Il terzo capitolo riguarda: “Contesti e didattica della canzone napoletana”, la Napoli del primo seicento, un popolo di mangiamaccheroni, con le figure del Lazzaro e di Pulcinella, stereotipi diffusi: masse senza lavoro, delinquenti, assenza di spirito civico, rapporto “dialettico” tra nobili e popolani. In questo contesto, le sue indicazioni riguardano un approccio da un lato problematico/valoriale e dall’altro “una didattica-ricerca geo-interdisciplinare”. Il passaggio presenta spunti, che saranno spesso ripresi, su autori/cantautori che offrono elementi problematici e critici nei loro versi: Mogol/Battisti, ma anche Luporini/Gaber, per approdare a Guccini, De Gregori, Dalla, De André, Daniele. Questi esempi sono importanti per far passare “temi pesanti” in “forma leggera”, tra operai, emarginati, calciatori, terroristi, ma anche Pasolini e Moretti. Nell’analisi critico-testuale emergono “frequenze anaforiche del contesto situazionale” (De Gregori); oppure si avverte la realtà partenopea contraddittoria, in cui traspare la denuncia per l’abbandono della citta da parte delle classi dirigenti (Napule è, di Pino Daniele). Non manca un confronto tra Viva l’Italia, Napule è, perché no, Santa Lucia luntana di E. A. Mario.

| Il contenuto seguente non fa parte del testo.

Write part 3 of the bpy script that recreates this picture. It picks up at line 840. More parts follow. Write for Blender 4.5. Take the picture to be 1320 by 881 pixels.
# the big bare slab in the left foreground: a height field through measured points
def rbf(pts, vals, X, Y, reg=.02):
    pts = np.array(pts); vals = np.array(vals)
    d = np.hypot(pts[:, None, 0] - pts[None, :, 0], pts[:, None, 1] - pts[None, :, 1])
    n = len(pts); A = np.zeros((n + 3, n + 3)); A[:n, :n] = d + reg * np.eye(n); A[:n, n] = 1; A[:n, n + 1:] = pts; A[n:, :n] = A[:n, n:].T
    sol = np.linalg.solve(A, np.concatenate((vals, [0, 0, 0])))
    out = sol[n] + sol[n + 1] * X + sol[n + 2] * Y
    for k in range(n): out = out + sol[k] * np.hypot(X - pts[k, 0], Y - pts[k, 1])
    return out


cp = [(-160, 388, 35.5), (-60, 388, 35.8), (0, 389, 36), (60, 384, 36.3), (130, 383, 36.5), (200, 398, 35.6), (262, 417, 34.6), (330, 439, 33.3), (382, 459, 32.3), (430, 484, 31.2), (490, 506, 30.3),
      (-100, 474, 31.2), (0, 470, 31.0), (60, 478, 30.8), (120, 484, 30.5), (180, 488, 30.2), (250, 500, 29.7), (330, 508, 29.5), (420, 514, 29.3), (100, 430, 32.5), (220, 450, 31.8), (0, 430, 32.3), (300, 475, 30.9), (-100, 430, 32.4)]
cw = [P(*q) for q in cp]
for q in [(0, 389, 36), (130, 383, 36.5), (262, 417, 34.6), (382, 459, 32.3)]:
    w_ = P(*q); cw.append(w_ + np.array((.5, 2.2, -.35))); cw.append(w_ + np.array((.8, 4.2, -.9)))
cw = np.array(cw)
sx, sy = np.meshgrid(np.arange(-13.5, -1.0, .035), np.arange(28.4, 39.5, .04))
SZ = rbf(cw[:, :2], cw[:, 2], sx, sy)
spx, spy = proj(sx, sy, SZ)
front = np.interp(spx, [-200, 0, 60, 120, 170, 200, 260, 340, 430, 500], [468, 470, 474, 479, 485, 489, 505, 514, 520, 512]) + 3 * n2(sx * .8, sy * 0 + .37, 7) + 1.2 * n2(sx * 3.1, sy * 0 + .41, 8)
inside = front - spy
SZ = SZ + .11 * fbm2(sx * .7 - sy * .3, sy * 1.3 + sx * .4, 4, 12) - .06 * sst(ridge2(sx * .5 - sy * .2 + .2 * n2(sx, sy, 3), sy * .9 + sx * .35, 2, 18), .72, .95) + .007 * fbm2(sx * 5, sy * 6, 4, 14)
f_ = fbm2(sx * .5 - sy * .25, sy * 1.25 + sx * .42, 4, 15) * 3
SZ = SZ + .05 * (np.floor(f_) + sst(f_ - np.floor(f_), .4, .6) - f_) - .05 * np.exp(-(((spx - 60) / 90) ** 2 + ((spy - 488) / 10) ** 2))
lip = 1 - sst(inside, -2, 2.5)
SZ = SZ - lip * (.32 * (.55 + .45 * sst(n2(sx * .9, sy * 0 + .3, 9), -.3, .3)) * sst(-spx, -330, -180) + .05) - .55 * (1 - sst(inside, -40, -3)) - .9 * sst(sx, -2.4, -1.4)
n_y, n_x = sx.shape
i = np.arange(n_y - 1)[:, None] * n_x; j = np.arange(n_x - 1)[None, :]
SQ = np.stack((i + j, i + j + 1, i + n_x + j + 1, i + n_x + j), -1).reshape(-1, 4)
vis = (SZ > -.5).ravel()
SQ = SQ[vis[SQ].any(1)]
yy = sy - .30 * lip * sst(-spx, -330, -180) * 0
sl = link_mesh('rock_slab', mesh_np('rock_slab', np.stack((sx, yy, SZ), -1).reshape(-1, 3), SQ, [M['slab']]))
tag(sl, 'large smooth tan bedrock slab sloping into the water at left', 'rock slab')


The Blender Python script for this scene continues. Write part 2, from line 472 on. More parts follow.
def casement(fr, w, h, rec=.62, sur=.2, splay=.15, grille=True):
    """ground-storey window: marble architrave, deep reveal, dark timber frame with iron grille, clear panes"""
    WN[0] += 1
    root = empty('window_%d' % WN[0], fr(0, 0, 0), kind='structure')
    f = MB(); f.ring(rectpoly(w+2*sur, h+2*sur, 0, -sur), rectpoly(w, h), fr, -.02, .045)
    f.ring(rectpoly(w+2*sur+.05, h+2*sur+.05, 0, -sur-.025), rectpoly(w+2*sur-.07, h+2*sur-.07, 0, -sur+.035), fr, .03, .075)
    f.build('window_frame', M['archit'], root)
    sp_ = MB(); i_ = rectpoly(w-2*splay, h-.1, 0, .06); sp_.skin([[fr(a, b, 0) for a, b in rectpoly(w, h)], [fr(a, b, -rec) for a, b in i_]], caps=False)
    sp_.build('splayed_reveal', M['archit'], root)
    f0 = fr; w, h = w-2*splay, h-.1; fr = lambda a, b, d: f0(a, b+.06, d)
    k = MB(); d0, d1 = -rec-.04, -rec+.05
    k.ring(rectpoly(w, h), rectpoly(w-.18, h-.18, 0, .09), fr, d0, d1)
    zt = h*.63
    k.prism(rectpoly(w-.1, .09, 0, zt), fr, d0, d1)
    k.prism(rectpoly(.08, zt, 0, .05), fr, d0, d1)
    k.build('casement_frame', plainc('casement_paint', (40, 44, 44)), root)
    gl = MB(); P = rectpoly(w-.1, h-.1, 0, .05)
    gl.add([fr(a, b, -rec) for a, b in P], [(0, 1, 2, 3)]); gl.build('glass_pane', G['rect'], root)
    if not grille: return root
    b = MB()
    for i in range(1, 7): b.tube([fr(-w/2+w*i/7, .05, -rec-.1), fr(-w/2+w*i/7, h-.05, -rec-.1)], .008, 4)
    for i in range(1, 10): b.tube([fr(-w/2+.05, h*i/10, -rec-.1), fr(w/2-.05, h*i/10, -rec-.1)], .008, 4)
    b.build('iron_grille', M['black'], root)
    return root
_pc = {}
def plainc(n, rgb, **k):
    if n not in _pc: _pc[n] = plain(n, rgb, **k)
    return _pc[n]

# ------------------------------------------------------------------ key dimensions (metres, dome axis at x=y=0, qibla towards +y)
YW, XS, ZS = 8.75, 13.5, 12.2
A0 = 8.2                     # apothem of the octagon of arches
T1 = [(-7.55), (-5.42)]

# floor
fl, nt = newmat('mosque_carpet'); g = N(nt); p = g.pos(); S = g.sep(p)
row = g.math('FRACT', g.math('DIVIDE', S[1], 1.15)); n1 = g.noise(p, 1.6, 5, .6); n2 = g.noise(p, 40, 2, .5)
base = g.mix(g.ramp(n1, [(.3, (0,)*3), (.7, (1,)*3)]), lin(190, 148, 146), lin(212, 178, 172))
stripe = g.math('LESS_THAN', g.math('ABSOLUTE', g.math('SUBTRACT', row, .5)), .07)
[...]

Il capitolo quarto è intitolato: “Un genio sconfinato e la sua attività”, tutto centrato sulla figura di E. A. Mario, commentando la poesia e la musica di altissima qualità, originale e profonda, facendo operazione di riconoscimento per i meriti artistici dell’autore. Aversano propone le sue composizioni e molti spunti biografici per evidenziare l’idea di vita, natura e rapporti umani. La grandezza di questo poeta/autore/compositore sarebbe individuabile nell’aver compreso che occorre un approccio “glocale”, perché il locale non confligge mai con il globale: da qui una serie di opere analizzate e proposte ed una riflessione su un autore, molto amato, e proprio per questo l’autore deve rilevarne tutti i contorni e le specificità non senza criticare le lacune di ricerche che non hanno evidenziato l’importanza di questa figura.
Il libro di Vincenzo Aversano indaga dunque la “canzona napulitana” interrogando i testi, la musica e le melodie, studiando tutto ciò che è stato scritto su autori essenziali nel panorama di riferimento, a partire proprio da Salvatore Di Giacomo e E. A. Mario. Per fare ciò, con puntiglio, eleva la sua analisi dotta e bibliograficamente fondata, attraverso accostamenti e suggestioni frutto di curiosità scientifica, per poi divulgarla attraverso riferimenti personali, opere che ritiene degne di menzione, un linguaggio chiaro e ben argomentato. Dimostra un approccio inter/pluri disciplinare, perché la canzone nasce da un ibrido di musica e poesia, di sentimenti ed emozioni. Essa per aver successo necessità della commistione di una geografia della musica e di una geografia musicale, che l’autore propone come chiave di lettura presentando nuove ed interessanti ipotesi interpretative.